What the task asks: Only the lines from the start of the data through the line containing "from mathutils.bvhtree import BVHTree" should be written out, exactly as they are, with both ends included and the pictures left out.

Available data:
(begin)

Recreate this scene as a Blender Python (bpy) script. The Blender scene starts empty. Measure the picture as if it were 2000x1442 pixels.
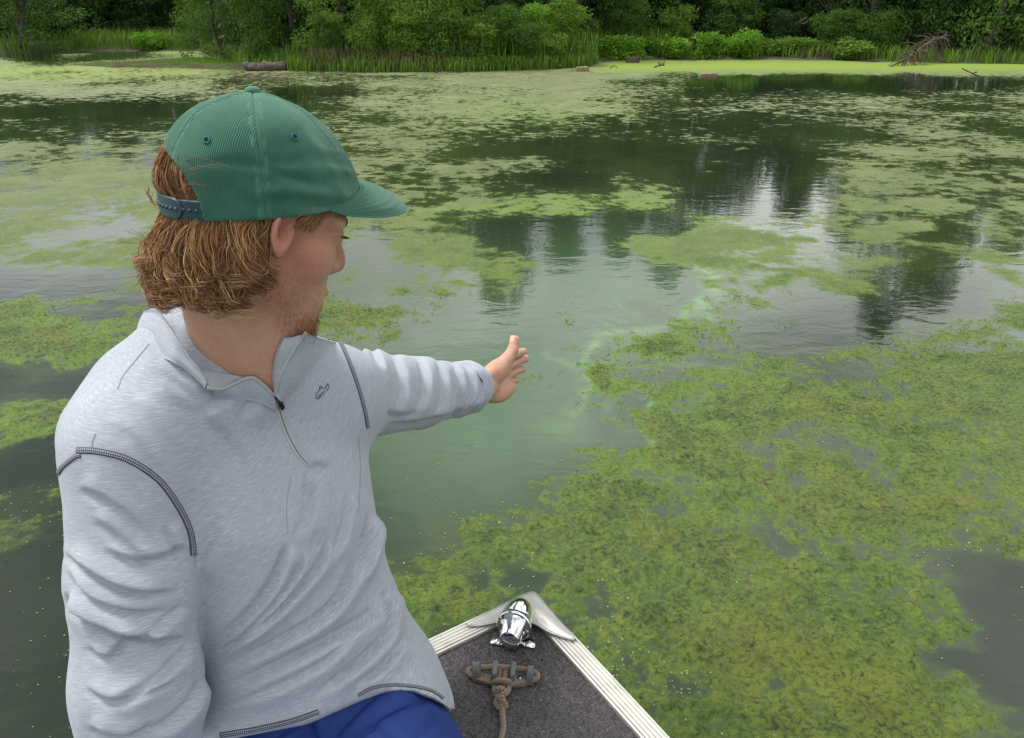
import bpy, bmesh, math, random
import numpy as np
from mathutils import Vector, Matrix
from mathutils.bvhtree import BVHTree

random.seed(7); RNG = np.random.default_rng(7)
scene = bpy.context.scene
COL = scene.collection
R = math.radians

# ------------------------------------------------------------------ camera
FOC = 1570.0                                     # focal length in pixels of the 2000 x 1442 photograph
CAM = np.array([0.0, 0.0, 1.45])
TILT = math.atan(721 / FOC)
cam_data = bpy.data.cameras.new('camera'); cam = bpy.data.objects.new('camera', cam_data); COL.objects.link(cam)
cam.location = CAM; cam.rotation_euler = (math.pi / 2 - TILT, 0, 0)
cam_data.sensor_fit = 'HORIZONTAL'; cam_data.sensor_width = 36; cam_data.lens = 36 * FOC / 2000
cam_data.clip_start = 0.02; cam_data.clip_end = 600
scene.camera = cam

# ------------------------------------------------------------------ sky and sun (overcast)
SUN_EL, SUN_AZ = R(60), R(-70)                    # azimuth measured from +Y towards +X
world = bpy.data.worlds.new('World'); scene.world = world; world.use_nodes = True
wt = world.node_tree; wt.nodes.clear()
def wn(t, **kw):
    n = wt.nodes.new(t)
    for k, v in kw.items(): setattr(n, k, v)
    return n
w_out = wn('ShaderNodeOutputWorld'); w_bg = wn('ShaderNodeBackground'); w_bg.inputs['Strength'].default_value = 0.1
w_sky = wn('ShaderNodeTexSky', sky_type='NISHITA', sun_disc=False, sun_elevation=SUN_EL, sun_rotation=SUN_AZ)
w_tc = wn('ShaderNodeTexCoord'); w_map = wn('ShaderNodeMapping'); w_map.inputs['Scale'].default_value = (1, 1, 2.2)
w_map.inputs['Location'].default_value = (3.05, 0.2, 0.0)
w_no = wn('ShaderNodeTexNoise'); w_no.inputs['Scale'].default_value = 1.7; w_no.inputs['Detail'].default_value = 5; w_no.inputs['Roughness'].default_value = 0.52
w_no.inputs['Distortion'].default_value = 0.3
w_ramp = wn('ShaderNodeValToRGB')
cr = w_ramp.color_ramp; cr.elements[0].position = 0.34; cr.elements[0].color = (0.40, 0.43, 0.46, 1)
cr.elements[1].position = 0.68; cr.elements[1].color = (2.1, 2.1, 2.02, 1)
w_mul = wn('ShaderNodeVectorMath', operation='SCALE'); w_mul.inputs['Scale'].default_value = 9.0
w_mix = wn('ShaderNodeMix', data_type='RGBA'); w_mix.inputs[0].default_value = 0.88
L = wt.links.new
L(w_tc.outputs['Generated'], w_map.inputs['Vector']); L(w_map.outputs[0], w_no.inputs['Vector'])
L(w_no.outputs['Fac'], w_ramp.inputs['Fac']); L(w_ramp.outputs['Color'], w_mul.inputs[0])
L(w_sky.outputs['Color'], w_mix.inputs[6]); L(w_mul.outputs[0], w_mix.inputs[7])
L(w_mix.outputs[2], w_bg.inputs['Color']); L(w_bg.outputs[0], w_out.inputs['Surface'])
sd = bpy.data.lights.new('sun', 'SUN'); sun = bpy.data.objects.new('sun', sd); COL.objects.link(sun)
sd.energy = 3.1; sd.angle = R(15); sd.color = (1.0, 0.96, 0.9)
sdir = Vector((math.cos(SUN_EL) * math.sin(SUN_AZ), math.cos(SUN_EL) * math.cos(SUN_AZ), math.sin(SUN_EL)))
sun.rotation_euler = sdir.to_track_quat('Z', 'Y').to_euler(); sun.location = (0, 0, 20)

scene.view_settings.view_transform = 'Standard'; scene.view_settings.look = 'None'
scene.view_settings.gamma = 1; scene.view_settings.use_curve_mapping = False
scene.view_settings.exposure = 0.36

# ------------------------------------------------------------------ geometry helpers
ct, st = math.cos(TILT), math.sin(TILT)
def P(px, py, d):
    """World point seen at a pixel of the photograph, at depth d along the optical axis."""
    X = (px - 1000) / FOC * d; Y = -(py - 721) / FOC * d
    return np.array([X, ct * d + st * Y, CAM[2] - st * d + ct * Y])
def on_plane(px, py, z=0.0):
    a = P(px, py, 1.0) - CAM
    return CAM + a * ((z - CAM[2]) / a[2])
def project(v):
    v = np.asarray(v, dtype=np.float64) - CAM
    d = v[..., 1] * ct - v[..., 2] * st; Y = v[..., 1] * st + v[..., 2] * ct
    return 1000 + FOC * v[..., 0] / d, 721 - FOC * Y / d, d

def link(o, parent=None):
    COL.objects.link(o)
    if parent is not None: o.parent = parent
    return o
def tag(o, label=None, cat=None, group=None, kind=None):
    if label: o['label'] = label
    if cat: o['category'] = cat
    if group: o['group'] = group
    if kind: o['kind'] = kind
    return o
def empty(name, loc=(0, 0, 0), label=None, cat=None, group=None, rz=0):
    o = bpy.data.objects.new(name, None); o.empty_display_size = 0.05
    link(o); o.location = loc; o.rotation_euler = (0, 0, rz)
    return tag(o, label, cat, group)
def mesh_data(name, verts, faces, mat=None, smooth=True, attrs=None):
    me = bpy.data.meshes.new(name)
    verts = np.asarray(verts, dtype=np.float32)
    if isinstance(faces, np.ndarray):
        nf, k = faces.shape
        me.vertices.add(len(verts)); me.vertices.foreach_set('co', verts.ravel())
        me.loops.add(nf * k); me.loops.foreach_set('vertex_index', faces.astype(np.int32).ravel())
        me.polygons.add(nf); me.polygons.foreach_set('loop_start', np.arange(0, nf * k, k, dtype=np.int32))
        me.update(calc_edges=True)
    else:
        me.from_pydata([tuple(map(float, v)) for v in verts], [], faces)
    me.polygons.foreach_set('use_smooth', np.full(len(me.polygons), smooth))
    if attrs:
        for k, v in attrs.items():
            v = np.asarray(v, dtype=np.float32)
            if v.ndim == 2:
                if v.shape[1] == 3: v = np.hstack([v, np.ones((len(v), 1), np.float32)])
                a = me.attributes.new(k, 'FLOAT_COLOR', 'POINT'); a.data.foreach_set('color', v.ravel())
            else:
                a = me.attributes.new(k, 'FLOAT', 'POINT'); a.data.foreach_set('value', v)
    if mat: me.materials.append(mat)
    me.update()
    return me
def mesh_obj(name, verts, faces, mat=None, parent=None, smooth=True, attrs=None):
    verts = np.asarray(verts, dtype=np.float64)
    if parent is not None:
        pm = np.array(world_mat(parent).inverted()); verts = verts @ pm[:3, :3].T + pm[:3, 3]
    return link(bpy.data.objects.new(name, mesh_data(name, verts, faces, mat, smooth, attrs)), parent)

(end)

Full solution:
Recreate this scene as a Blender Python (bpy) script. The Blender scene starts empty. Measure the picture as if it were 2000x1442 pixels.
import bpy, bmesh, math, random
import numpy as np
from mathutils import Vector, Matrix
from mathutils.bvhtree import BVHTree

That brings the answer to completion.